The magnetic properties of α-Cu(dca) 2(pyz) were examined by magnetic susceptibility, magnetization, inelastic neutron scattering (INS), muon-spin relaxation (μSR) measurements and by first-principles density functional theoretical (DFT) calculations and quantum Monte Carlo (QMC) simulations. The χ versus T curve shows a broad maximum at 3.5 K, and the data between 2 and 300 K is well described by an S = 1/2 Heisenberg uniform chain model with g = 2.152(1) and J/ k B = −5.4(1) K. μSR measurements, conducted down to 0.02 K and as a function of longitudinal magnetic field, show no oscillations in the muon asymmetry function A( t). This evidence, together with the lack of spin wave formation as gleaned from INS data, suggests that no long-range magnetic order takes place in α-Cu(dca) 2(pyz) down to the lowest measured temperatures.

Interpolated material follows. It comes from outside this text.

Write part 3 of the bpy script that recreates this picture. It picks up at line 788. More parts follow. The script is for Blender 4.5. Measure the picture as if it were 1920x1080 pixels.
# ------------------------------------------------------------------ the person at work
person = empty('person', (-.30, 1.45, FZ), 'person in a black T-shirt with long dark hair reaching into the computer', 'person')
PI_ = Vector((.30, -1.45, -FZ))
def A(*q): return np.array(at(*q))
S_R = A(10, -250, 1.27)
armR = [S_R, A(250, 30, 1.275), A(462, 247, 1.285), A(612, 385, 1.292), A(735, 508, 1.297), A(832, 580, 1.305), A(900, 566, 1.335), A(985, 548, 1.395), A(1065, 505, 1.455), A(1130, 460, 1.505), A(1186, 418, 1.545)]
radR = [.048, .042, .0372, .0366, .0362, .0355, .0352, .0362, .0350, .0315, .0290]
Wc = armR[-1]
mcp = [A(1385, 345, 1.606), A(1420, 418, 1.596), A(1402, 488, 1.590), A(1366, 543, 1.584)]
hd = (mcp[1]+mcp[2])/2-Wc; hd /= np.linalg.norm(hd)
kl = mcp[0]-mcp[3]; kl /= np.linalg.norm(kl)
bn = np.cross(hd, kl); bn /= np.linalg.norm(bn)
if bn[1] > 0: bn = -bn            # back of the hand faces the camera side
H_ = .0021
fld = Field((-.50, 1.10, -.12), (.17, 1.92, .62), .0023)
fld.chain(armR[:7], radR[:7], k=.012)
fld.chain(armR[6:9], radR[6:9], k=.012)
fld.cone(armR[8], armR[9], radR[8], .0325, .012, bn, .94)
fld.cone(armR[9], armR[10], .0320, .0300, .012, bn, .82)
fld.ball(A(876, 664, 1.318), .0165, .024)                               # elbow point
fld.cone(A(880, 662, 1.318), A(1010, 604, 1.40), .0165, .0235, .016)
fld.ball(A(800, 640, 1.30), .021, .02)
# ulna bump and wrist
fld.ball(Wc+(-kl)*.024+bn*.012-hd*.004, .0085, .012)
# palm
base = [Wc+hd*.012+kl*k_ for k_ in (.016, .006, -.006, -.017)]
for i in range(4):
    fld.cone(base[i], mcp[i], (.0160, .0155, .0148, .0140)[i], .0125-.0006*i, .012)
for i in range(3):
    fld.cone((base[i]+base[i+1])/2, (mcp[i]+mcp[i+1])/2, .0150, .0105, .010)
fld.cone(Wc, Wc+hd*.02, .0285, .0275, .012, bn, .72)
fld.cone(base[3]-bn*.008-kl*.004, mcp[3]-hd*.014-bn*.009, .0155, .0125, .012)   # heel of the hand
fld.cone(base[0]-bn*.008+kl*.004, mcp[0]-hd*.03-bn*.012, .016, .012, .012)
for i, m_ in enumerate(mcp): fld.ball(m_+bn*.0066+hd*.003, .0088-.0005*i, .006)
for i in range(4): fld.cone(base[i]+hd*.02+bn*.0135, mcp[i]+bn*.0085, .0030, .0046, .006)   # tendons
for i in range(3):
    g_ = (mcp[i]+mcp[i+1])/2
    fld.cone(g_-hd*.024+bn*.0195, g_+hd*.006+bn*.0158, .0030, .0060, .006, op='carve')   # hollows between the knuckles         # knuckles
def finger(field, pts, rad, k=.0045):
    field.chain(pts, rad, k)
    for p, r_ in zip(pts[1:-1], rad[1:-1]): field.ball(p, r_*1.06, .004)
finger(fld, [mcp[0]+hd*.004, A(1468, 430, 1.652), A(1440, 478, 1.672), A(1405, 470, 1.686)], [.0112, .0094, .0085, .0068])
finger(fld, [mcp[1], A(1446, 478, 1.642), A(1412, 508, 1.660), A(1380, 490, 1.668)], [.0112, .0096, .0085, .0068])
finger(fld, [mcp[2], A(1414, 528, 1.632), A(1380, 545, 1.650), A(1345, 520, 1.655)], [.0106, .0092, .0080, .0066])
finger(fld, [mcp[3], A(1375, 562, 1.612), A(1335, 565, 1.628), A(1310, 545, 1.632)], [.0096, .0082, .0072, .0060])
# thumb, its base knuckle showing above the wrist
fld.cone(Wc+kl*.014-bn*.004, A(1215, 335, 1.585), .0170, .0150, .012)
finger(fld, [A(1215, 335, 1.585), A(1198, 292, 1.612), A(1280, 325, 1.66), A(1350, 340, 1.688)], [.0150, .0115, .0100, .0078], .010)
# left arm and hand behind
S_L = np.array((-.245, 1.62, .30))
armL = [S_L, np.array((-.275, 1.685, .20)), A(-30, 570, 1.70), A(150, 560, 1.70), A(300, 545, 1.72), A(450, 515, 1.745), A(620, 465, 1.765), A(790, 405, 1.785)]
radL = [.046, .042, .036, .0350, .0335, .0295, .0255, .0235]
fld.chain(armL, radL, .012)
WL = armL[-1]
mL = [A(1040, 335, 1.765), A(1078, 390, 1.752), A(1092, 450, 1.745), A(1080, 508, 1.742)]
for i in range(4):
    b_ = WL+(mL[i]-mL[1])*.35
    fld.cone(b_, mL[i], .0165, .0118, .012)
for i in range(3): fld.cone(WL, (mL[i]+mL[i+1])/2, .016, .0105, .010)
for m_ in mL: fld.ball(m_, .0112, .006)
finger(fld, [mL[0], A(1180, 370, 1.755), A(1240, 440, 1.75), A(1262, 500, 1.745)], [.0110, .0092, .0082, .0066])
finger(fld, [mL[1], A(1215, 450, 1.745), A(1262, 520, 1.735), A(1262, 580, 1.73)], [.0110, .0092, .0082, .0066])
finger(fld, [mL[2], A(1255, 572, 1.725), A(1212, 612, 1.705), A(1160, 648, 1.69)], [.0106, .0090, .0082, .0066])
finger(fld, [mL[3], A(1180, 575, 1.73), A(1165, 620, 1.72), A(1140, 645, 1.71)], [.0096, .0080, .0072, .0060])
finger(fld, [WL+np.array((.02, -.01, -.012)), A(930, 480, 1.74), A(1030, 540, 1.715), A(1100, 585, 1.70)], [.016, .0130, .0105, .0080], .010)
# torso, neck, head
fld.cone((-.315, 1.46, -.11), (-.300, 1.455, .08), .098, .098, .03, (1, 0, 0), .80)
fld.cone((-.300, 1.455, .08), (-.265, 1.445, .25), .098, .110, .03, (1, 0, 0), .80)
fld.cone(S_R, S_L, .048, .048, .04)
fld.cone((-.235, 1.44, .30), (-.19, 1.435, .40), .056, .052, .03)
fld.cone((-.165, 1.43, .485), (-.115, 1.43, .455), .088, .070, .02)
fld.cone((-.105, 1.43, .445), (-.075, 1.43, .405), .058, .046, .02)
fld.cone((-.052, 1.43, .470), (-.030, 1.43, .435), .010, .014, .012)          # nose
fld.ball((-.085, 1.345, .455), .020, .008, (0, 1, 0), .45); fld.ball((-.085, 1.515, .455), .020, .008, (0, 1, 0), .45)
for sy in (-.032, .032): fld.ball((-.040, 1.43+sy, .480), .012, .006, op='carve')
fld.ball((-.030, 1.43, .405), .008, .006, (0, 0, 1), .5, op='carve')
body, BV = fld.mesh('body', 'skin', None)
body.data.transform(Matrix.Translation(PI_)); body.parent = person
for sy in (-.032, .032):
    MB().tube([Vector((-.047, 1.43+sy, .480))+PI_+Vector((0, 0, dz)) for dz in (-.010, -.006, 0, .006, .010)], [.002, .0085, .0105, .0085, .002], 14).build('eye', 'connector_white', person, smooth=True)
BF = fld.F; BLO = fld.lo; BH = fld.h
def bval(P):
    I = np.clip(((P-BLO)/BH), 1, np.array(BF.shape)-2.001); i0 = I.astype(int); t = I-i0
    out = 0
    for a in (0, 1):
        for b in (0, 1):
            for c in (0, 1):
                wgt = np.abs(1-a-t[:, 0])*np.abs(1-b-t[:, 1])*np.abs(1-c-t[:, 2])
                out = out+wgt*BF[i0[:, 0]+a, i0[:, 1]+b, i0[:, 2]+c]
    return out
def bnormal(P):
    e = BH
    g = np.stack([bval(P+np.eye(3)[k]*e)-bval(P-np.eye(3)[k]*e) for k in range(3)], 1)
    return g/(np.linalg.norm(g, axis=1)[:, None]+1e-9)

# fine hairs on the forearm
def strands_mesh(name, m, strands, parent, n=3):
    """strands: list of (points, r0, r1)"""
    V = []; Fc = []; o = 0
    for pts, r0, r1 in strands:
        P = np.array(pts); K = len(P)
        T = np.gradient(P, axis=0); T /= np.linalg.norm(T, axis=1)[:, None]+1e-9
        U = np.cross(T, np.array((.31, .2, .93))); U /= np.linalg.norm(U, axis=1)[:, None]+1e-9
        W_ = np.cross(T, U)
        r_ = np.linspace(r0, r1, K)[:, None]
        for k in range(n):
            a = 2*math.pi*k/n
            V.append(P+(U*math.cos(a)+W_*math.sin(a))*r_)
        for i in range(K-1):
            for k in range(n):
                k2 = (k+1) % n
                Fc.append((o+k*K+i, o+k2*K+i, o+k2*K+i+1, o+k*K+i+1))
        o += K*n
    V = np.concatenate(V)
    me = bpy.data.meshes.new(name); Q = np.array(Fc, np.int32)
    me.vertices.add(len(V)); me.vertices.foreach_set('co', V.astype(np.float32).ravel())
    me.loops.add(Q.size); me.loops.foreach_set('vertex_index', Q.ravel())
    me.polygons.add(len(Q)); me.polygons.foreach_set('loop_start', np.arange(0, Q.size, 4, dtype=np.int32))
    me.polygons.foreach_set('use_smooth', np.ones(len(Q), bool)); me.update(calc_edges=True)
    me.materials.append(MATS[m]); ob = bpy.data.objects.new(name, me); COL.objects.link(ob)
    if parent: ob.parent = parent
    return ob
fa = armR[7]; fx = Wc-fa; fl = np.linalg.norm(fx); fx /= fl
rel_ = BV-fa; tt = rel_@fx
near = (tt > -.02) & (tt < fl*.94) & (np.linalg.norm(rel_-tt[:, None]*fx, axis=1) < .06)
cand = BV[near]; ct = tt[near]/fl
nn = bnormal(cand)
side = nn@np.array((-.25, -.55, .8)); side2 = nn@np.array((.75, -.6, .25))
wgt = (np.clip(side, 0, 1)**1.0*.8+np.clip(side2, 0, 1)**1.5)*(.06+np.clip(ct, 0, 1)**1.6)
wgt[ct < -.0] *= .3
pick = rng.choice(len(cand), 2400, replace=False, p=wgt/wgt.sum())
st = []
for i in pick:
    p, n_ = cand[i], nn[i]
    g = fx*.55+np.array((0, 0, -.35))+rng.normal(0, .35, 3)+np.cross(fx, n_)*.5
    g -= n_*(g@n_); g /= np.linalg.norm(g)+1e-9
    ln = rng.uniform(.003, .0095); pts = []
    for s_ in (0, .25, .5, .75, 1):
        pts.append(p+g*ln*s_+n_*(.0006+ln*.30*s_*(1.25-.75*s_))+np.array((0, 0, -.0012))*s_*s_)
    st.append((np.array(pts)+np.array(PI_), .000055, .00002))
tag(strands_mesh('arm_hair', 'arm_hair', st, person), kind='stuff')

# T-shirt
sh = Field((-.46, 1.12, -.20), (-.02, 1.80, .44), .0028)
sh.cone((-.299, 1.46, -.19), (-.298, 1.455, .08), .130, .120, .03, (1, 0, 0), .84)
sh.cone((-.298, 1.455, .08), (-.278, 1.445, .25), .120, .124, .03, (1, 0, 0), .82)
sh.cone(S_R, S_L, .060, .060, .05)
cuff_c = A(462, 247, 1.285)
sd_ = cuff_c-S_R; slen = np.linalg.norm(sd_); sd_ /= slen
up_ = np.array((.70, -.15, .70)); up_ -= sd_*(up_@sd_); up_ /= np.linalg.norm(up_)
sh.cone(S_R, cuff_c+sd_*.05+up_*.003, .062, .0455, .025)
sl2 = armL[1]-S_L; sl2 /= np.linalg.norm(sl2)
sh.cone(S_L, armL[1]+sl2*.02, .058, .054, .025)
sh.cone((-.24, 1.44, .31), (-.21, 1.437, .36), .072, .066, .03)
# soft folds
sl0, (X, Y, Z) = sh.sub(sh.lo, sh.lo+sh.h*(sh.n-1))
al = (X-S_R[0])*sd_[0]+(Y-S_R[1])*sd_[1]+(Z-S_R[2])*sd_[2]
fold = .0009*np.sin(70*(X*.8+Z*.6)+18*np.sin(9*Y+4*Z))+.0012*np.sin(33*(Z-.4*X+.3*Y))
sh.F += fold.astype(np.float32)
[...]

Electronic structure calculations further show that the spin exchange is significant only along the Cu–pyz–Cu chains, such that α-Cu(dca) 2(pyz) can be described by a Heisenberg antiferromagnetic chain model. Further support for this comes from the M versus B curve, which is strongly concave owing to the reduced spin dimensionality. α-Cu(dca) 2(pyz) is a molecular analogue of KCuF 3 owing to d x 2 - y 2 orbital ordering where nearest-neighbor magnetic orbital planes of the Cu 2+ sites are orthogonal in the planes perpendicular to the Cu–pyz–Cu chains.